Monday, 9 January 2012

Mis-Communicator of the Week: Ed Miliband

Opposition is a depressing, slightly sordid business, where you scrap around looking for opportunities to make a positive impact. When they come: grab them. The flip side of this is when under pressure, or a difficult issue crops up, you need to deal with it quickly so the situation doesn’t become a crisis and may actually become an opportunity to positively define yourselves to the electorate.

After a poor last month of 2011, Ed Miliband needed to get out of the blocks quickly in 2012. He has made little positive impact on voters but worse than that, in the short term, is the way commentators and political journalists are writing him off. Once this media narrative develops it is very difficult to turn around. A policy announcement, a well constructed speech or a clever intervention in the week before Parliament resumed sitting, could have provided Miliband and the Labour Party with a little bit of momentum to begin the year.

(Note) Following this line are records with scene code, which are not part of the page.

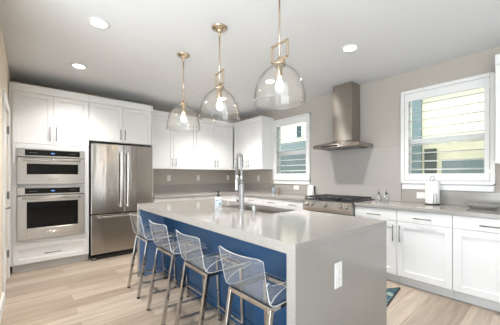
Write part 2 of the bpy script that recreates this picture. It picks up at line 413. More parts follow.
# ---- tall oven cabinet (back wall, next to the door)
YF = 4.50
t = thing('oven_cabinet', (.24, 4.8, 0), 'tall white cabinet with two stacked ovens built in beside the left door', 'cabinet')
b = BM()   # carcass as a frame around the two appliance openings
x0, x1 = -.20, .674
box(b, x0, -.124, YF + .02, YB - .004, .10, ZT); box(b, .619, x1, YF + .02, YB - .004, .10, ZT)
for z0, z1 in ((.10, .40), (1.122, 1.145), (1.64, ZT)): box(b, -.124, .619, YF + .02, YB - .004, z0, z1)
box(b, -.124, .619, YB - .04, YB - .004, .40, 1.64)
obj('body', b, M['white'], t)
b = BM()
box(b, -.165, -.124, YF, YF + .02, .37, 1.69, .001); box(b, .619, .665, YF, YF + .02, .37, 1.69, .001)
for z0, z1 in ((.37, .425), (1.118, 1.150), (1.632, 1.69)): box(b, -.124, .619, YF, YF + .02, z0, z1, .001)
box(b, -.165, x1, YF, YF + .02, 2.372, ZT, .001); box(b, .667, x1, YF, YF + .02, .10, 2.372, .001)
obj('face_frame', b, M['white'], t)
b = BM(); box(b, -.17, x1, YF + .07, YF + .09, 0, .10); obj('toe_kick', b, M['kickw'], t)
for u0, u1, hu in ((-.165, .248, .215), (.252, .665, .285)):
    dr = shaker('door', 'y', u0, u1, 1.695, 2.368, YF, t, M['white']); pull('y', hu, hu, 1.745, 1.94, YF, dr)
dr = shaker('drawer', 'y', -.165, .665, .112, .362, YF, t, M['white']); pull('y', .155, .345, .222, .222, YF, dr)
b = BM(); box(b, -.124, .619, YF + .03, YB - .05, .402, .425); obj('shelf', b, M['white'], t)

# ---- ovens
def oven(name, z0, z1, zp, label, wz0, wz1, hz):
    t = thing(name, (.2475, 4.75, z0), label, 'oven'); x0, x1 = -.122, .617; f = 4.476
    b = BM(); box(b, x0 + .012, x1 - .012, YF + .001, YB - .08, z0 + .008, z1 - .008); obj('body', b, M['black'], t)
    b = BM(); box(b, x0, x1, f, YF + .0005, zp, z1, .003); cp = obj('control_panel', b, M['steel'], t)
    b = BM(); box(b, x0 + .075, x1 - .06, f - .003, f + .004, zp + .018, z1 - .012, .001); g = obj('display_glass', b, M['blackg'], cp)
    zc = (zp + z1) / 2
    for xs in ([.0 + k * .018 for k in range(5)], [.44 + k * .022 for k in range(4)]):
        b = BM()
        for x in xs: box(b, x, x + .009, f - .004, f, zc - .004, zc + .004)
        obj('control_marks', b, M['printw'], cp)
    b = BM(); box(b, .225, .265, f - .004, f, zc - .007, zc + .007); obj('clock', b, M['display'], cp)
    b = BM(); zd = zp - .012
    wx0, wx1 = -.028, .534                       # window in the door
    box(b, x0, wx0, f - .012, YF + .0005, z0, zd, .003); box(b, wx1, x1, f - .012, YF + .0005, z0, zd, .003)
    box(b, wx0 - .003, wx1 + .003, f - .012, YF + .0005, z0, wz0, .003); box(b, wx0 - .003, wx1 + .003, f - .012, YF + .0005, wz1, zd, .003)
    d = obj('door', b, M['steel'], t)
    b = BM(); box(b, wx0 - .002, wx1 + .002, f - .006, YF - .002, wz0 - .002, wz1 + .002); obj('door_window', b, M['ovenw'], d)
    b = BM(); tube(b, [(-.07, f - .055, hz), (.56, f - .055, hz)], .012, 12)
    for x in (-.055, .545): box(b, x - .012, x + .012, f - .055, f - .011, hz - .011, hz + .011, .003)
    obj('handle', b, M['steelh'], d)
    b = BM(); box(b, .18, .32, f - .014, f - .011, (z0 + wz0) / 2 - .011, (z0 + wz0) / 2 + .011, .001); obj('badge', b, M['steelh'], d)
oven('speed_oven', 1.153, 1.627, 1.520, 'short stainless oven with a narrow window, above the taller wall oven', 1.288, 1.428, 1.476)
oven('wall_oven', .428, 1.116, 1.012, 'taller stainless wall oven with a wide black window, above the white drawer', .575, .922, .968)

# ---- refrigerator with cabinet above and end gable
t = thing('refrigerator', (1.145, 4.77, 0), 'stainless french door refrigerator with bottom freezer drawer', 'refrigerator')
fx0, fx1 = .693, 1.598
b = BM(); box(b, fx0 + .008, fx1 - .008, 4.505, 5.06, .05, 1.752, .004); obj('body', b, M['gap'], t)
for u0, u1, hx in ((fx0, 1.143, 1.092), (1.149, fx1, 1.192)):
    b = BM(); box(b, u0, u1, 4.44, 4.50, .694, 1.757, .008, 3); d = obj('door', b, M['steelf'], t)
    b = BM(); box(b, hx - .014, hx + .014, 4.382, 4.402, .785, 1.645, .006, 2)
    for z in (.80, 1.63): box(b, hx - .013, hx + .013, 4.40, 4.441, z - .018, z + .018, .005, 2)
    obj('handle', b, M['steelh'], d)
b = BM(); box(b, fx0, fx1, 4.44, 4.50, .085, .678, .008, 3); d = obj('freezer_drawer', b, M['steelf'], t)
b = BM(); box(b, .775, 1.515, 4.382, 4.402, .63, .658, .006, 2)
for x in (.80, 1.49): box(b, x - .018, x + .018, 4.40, 4.441, .631, .657, .005, 2)
obj('handle', b, M['steelh'], d)
b = BM(); box(b, 1.32, 1.50, 4.436, 4.441, .18, .205, .001); obj('badge', b, M['steelh'], d)
b = BM(); box(b, fx0 + .02, fx1 - .02, 4.47, 4.9, .012, .048, .003); obj('base_grille', b, M['black'], t)
for x in (fx0 + .035, fx1 - .035):
    b = BM(); box(b, x - .03, x + .03, 4.44, 4.50, .0, .035, .006); obj('foot', b, M['nickel'], t)

t = thing('fridge_top_cabinet', (1.15, 4.8, 1.79), 'white two door cabinet directly above the refrigerator', 'cabinet')
carcass('y', .676, 1.6, 1.795, ZT, YF + .02, YB - .004, t)
b = BM(); box(b, .676, 1.6, YF, YF + .02, 2.372, ZT, .001); obj('top_rail', b, M['white'], t)
for u0, u1, hu in ((.678, 1.137, 1.107), (1.141, 1.598, 1.171)):
    dr = shaker('door', 'y', u0, u1, 1.80, 2.368, YF, t, M['white']); pull('y', hu, hu, 1.84, 2.0, YF, dr)
b = BM(); box(b, 1.604, 1.626, YF - .004, YB - .004, 0, ZT, .0015); one('end_panel', b, M['white'], 'tall white end panel closing the right side of the refrigerator', 'panel')

# ---- wall cabinets
UY = 4.75
def wall_cab(d, u0, u1, w0, w1, z0, label, doors, hz=(1.455, 1.60), filler=None):
    t = thing('wall_cabinet', (((u0 + u1) / 2, (w0 + w1) / 2, z0) if d == 'y' else ((w0 + w1) / 2, (u0 + u1) / 2, z0)), label, 'cabinet', 'white wall cabinets')
    carcass(d, u0, u1, z0, ZT, w0 + .02, w1, t)
    b = BM(); dbox(b, d, u0, u1, 2.372, ZT, w0, w0 + .02, .001); obj('top_rail', b, M['white'], t)
    b = BM(); dbox(b, d, u0, u1, z0, z0 + .028, w0, w0 + .02, .001); obj('bottom_rail', b, M['white'], t)
    if filler: b = BM(); dbox(b, d, filler[0], filler[1], z0 + .029, 2.371, w0, w0 + .019); obj('corner_filler', b, M['white'], t)
    for a, c, h in doors:
        dr = shaker('door', d, a, c, z0 + .032, 2.368, w0, t, M['white'])
        if h is not None: pull(d, h, h, hz[0], hz[1], w0, dr)
    return t
wall_cab('y', 1.630, 2.598, UY, YB - .004, 1.402, 'white two door wall cabinet right beside the refrigerator end panel', [(1.633, 2.112, 2.078), (2.116, 2.596, 2.150)])
wall_cab('y', 2.602, 3.552, UY, YB - .004, 1.402, 'white two door wall cabinet on the back wall meeting the corner', [(2.604, 3.068, 3.034), (3.072, 3.515, 3.106)], filler=(3.517, 3.538))
wall_cab('x', 3.80, 4.745, 3.54, XW - .004, 1.402, 'white wall cabinet in the corner beside the far shuttered window', [(4.222, 4.70, 4.256), (3.802, 4.218, 4.184)])
wall_cab('x', -.55, .385, 3.54, XW - .004, 1.392, 'white wall cabinet beyond the shuttered window above the glass dish', [(-.08, .383, -.05), (-.548, -.084, -.114)])

# ---- base cabinets
def base_cab(d, u0, u1, w0, w1, label, drawers, doors, toe=.09, filler=None):
    t = thing('base_cabinet', (((u0 + u1) / 2, (w0 + w1) / 2, 0) if d == 'y' else ((w0 + w1) / 2, (u0 + u1) / 2, 0)), label, 'cabinet', 'white base cabinets')
    carcass(d, u0, u1, .10, .872, w0 + .02, w1, t)
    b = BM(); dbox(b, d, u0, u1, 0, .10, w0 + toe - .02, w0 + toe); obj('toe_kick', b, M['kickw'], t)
    if filler: b = BM(); dbox(b, d, filler[0], filler[1], .10, .872, w0, w0 + .019); obj('corner_filler', b, M['white'], t)
    for a, c in drawers:
        dr = shaker('drawer', d, a, c, .742, .866, w0, t, M['white'], slab=True); m = (a + c) / 2
        pull(d, m - .085, m + .085, .796, .796, w0, dr)
    for a, c, h in doors:
        dr = shaker('door', d, a, c, .112, .737, w0, t, M['white'], rail=.068)
        if h is not None: pull(d, h, h, .505, .70, w0, dr)
    return t
BX = 3.262   # door faces of the right run
BW = XW - .004
base_cab('x', 1.193, 1.706, BX, BW, 'white base cabinet right beside the gas range, partly behind the island', [(1.195, 1.704)], [(1.195, 1.704, 1.228)])
base_cab('x', .670, 1.191, BX, BW, 'white base cabinet under the paper towel roll', [(.672, 1.189)], [(.672, 1.189, 1.156)])
base_cab('x', .08, .668, BX, BW, 'white base cabinet under the clear glass dish', [(.082, .666)], [(.082, .666, .12)])
base_cab('x', -.55, .078, BX, BW, 'white base cabinet after the one under the glass dish', [(-.548, .076)], [(-.548, .076, .04)])
base_cab('x', 2.50, 2.995, BX, BW, 'white base cabinet left of the range, under the white canister', [(2.502, 2.993)], [(2.502, 2.993, 2.54)])
base_cab('x', 2.997, 3.485, BX, BW, 'white base cabinet under the far shuttered window', [(2.999, 3.483)], [(2.999, 3.483, 3.445)])
base_cab('x', 3.487, 4.455, BX, BW, 'white corner base cabinet below the corner wall cabinet', [(3.489, 4.08)], [(3.489, 4.08, 3.53)], filler=(4.083, 4.455))
BY = 4.46
base_cab('y', 1.630, 2.40, BY, YB - .004, 'white base cabinet beside the refrigerator end panel', [(1.632, 2.398)], [(1.632, 2.013, 1.98), (2.017, 2.398, 2.05)])
base_cab('y', 2.402, 3.25, BY, YB - .004, 'white base cabinet on the back wall beside the corner', [(2.404, 3.22)], [(2.404, 2.81, 2.775), (2.814, 3.22, 2.85)], filler=(3.223, 3.281))

# ---- worktops and splashbacks
b = BM(); cf = 3.248
box(b, 1.628, BW + .002, 4.43, YB - .002, .875, .915, .003); box(b, cf, BW + .002, 2.497, 4.43, .875, .915, .003)
one('worktop', b, M['quartz'], 'grey quartz L-shaped worktop running under the corner wall cabinets', 'worktop')
b = BM(); box(b, cf, BW + .002, -.56, 1.706, .875, .915, .003)
one('worktop', b, M['quartz'], 'grey quartz worktop right of the range holding the paper towel roll', 'worktop')
b = BM(); box(b, 1.63, XW - .02, YB - .02, YB - .001, .916, 1.09, .002); box(b, XW - .02, XW - .001, 2.864, YB - .001, .916, 1.09, .002)
one('backsplash', b, M['quartz'], 'low grey quartz upstand along the back corner worktop', 'backsplash')
b = BM(); box(b, XW - .016, XW - .001, 1.363, 2.86, .916, 1.692, .002)
one('backsplash', b, M['quartz2'], 'tall grey quartz backsplash behind the range and under the hood', 'backsplash')
b = BM(); box(b, XW - .016, XW - .001, -.55, 1.36, .916, 1.085, .002)
one('backsplash', b, M['quartz'], 'low grey quartz upstand behind the paper towel roll', 'backsplash')

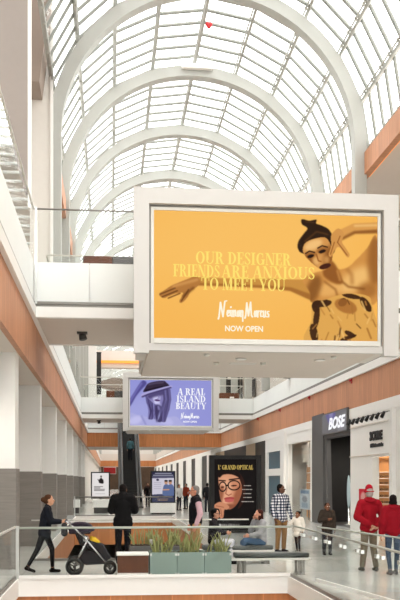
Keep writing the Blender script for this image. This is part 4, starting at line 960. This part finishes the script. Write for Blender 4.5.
# far shoppers
far = [('distant shopper in a white top and dark trousers beside the digital kiosk', (4.4, 57.5, 0), 30, 1.66, (216, 214, 212), (50, 50, 56), (40, 28, 22)),
       ('distant shopper in a rust red top behind the one in white', (5.1, 60.5, 0), -40, 1.70, (150, 62, 44), (44, 44, 50), (30, 22, 20)),
       ('distant shopper in black standing beyond the man in the vest', (5.9, 54.5, 0), 150, 1.76, (36, 36, 40), (40, 40, 46), (26, 20, 18)),
       ('distant shopper in dark clothes left of the digital kiosk', (2.75, 66.0, 0), 10, 1.72, (52, 44, 44), (40, 40, 44), (30, 24, 22)),
       ('distant shopper in a maroon coat further left of the digital kiosk', (3.1, 74.0, 0), 200, 1.7, (84, 44, 42), (36, 36, 40), (40, 30, 26))]
for lb, lc, an, hh, tp, bt, hr in far:
    person(lb, lc, R(an), hh, None, tp, bt, tone=(190, 140, 114), hair=hr, vox=.016, group='distant shoppers')

# ------------------------------------------------------------------ planters, benches
def blades(mb, x0, x1, y0, y1, z, n, hmin, hmax, rg):
    for i in range(n):
        x, y = rg.uniform(x0, x1), rg.uniform(y0, y1); h = rg.uniform(hmin, hmax); lx, ly = rg.uniform(-.14, .14), rg.uniform(-.1, .06); an = rg.uniform(0, math.pi); w = rg.uniform(.018, .034)
        c, s_ = math.cos(an), math.sin(an); vs, fs = [], []
        for q in range(7):
            t = q / 6; ww = w * (.75 + .6 * t - 1.32 * t ** 3); px, py, pz = x + lx * t ** 1.6, y + ly * t ** 1.6, z + h * t
            for k_ in (-1, 0, 1): vs.append((px + c * ww * k_ - s_ * (.008 if k_ == 0 else 0), py + s_ * ww * k_ + c * (.008 if k_ == 0 else 0), pz))
            for k_ in (1, 0, -1): vs.append((px + c * ww * k_ * .9 + s_ * .006, py + s_ * ww * k_ * .9 - c * .006, pz))
        for q in range(6):
            for k_ in range(6): a = q * 6 + k_; b_ = q * 6 + (k_ + 1) % 6; fs.append((a, b_, b_ + 6, a + 6))
        fs.append(tuple(range(36, 42))); mb.add(vs, fs, 0, True)
rg = random.Random(11)
PL = 'frosted glass planters along the front balustrade'
for i, lb in enumerate(('green glass planter of snake plants beside the wood-clad block', 'green glass planter of snake plants between two matching planters', 'green glass planter of snake plants beside the grey bench')):
    xa = .80 + i * .555; ya, yb = 18.14, 18.68
    t = thing('planter', lb, 'planter', (xa + .27, 18.41, 0), 0, PL)
    b = MB(); b.bbox(xa + .015, xa + .53, ya + .015, yb - .015, .04, .44, .01); b.build('inner_box', M['ivory'], t, True)
    for (q0, q1, y0, y1) in ((xa, xa + .545, ya, ya + .012), (xa, xa + .545, yb - .012, yb), (xa, xa + .012, ya + .012, yb - .012), (xa + .533, xa + .545, ya + .012, yb - .012)):
        b = MB(); b.box(q0, q1, y0, y1, .03, .49); b.build('glass_side', M['pglass'], t, True)
    for px in (xa + .02, xa + .525):
        for z in (.05, .44): b = MB(); b.box(px - .018, px + .018, ya - .012, ya + .02, z - .02, z + .025); b.build('clip', M['steel'], t, True)
    b = MB(); b.box(xa + .02, xa + .525, ya + .02, yb - .02, 0, .035); b.build('plinth', M['dark'], t, True)
    b = MB(); b.box(xa + .02, xa + .525, ya + .02, yb - .02, .44, .465); b.build('soil', M['soil'], t, True)
    b = MB(); blades(b, xa + .08, xa + .47, ya + .1, yb - .1, .45, 22, .22, .46, rg); b.build('foliage', M['leaf'], t, True)
for i, (xa, xb, lb) in enumerate(((.42, 1.18, 'slate grey planter of spiky plants behind the person in black'), (1.2, 1.62, 'slate grey planter of spiky plants behind the glass planters'))):
    t = thing('planter', lb, 'planter', ((xa + xb) / 2, 20.0, 0), 0, 'slate grey planters on the bridge')
    b = MB(); b.bbox(xa, xb, 19.75, 20.25, 0, .5, .015); b.build('box', M['grey'], t, True)
    b = MB(); b.box(xa + .03, xb - .03, 19.78, 20.22, .5, .52); b.build('soil', M['soil'], t, True)
    b = MB(); blades(b, xa + .08, xb - .08, 19.84, 20.16, .51, 24, .2, .42, rg); b.build('foliage', M['leaf'], t, True)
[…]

Instead Miliband dithered over what action to take after Diane Abbott’s misguided Tweet. Whatever course of action the Labour leader wanted to take, an apology, resignation or sacking, should have come way before it did. Hours passed with no word from Miliband or his team. With the Commons in recess there were no other stories around to distract journalists and bloggers so this descended into a feeding frenzy which the Labour Party looked ill-prepared to deal with.

Having cynically stoked similar ‘Tory Race Rows’ when in government Labour’s lack of urgency in shutting down the story was bizarre. That the saga was played out live on Sky News made things even worse, with Miliband calling Abbott as she was talking on camera to the news channel. Was seeing her on his TV screen the catalyst to action? For someone who aspires to be Prime Minister one day, one would hope not.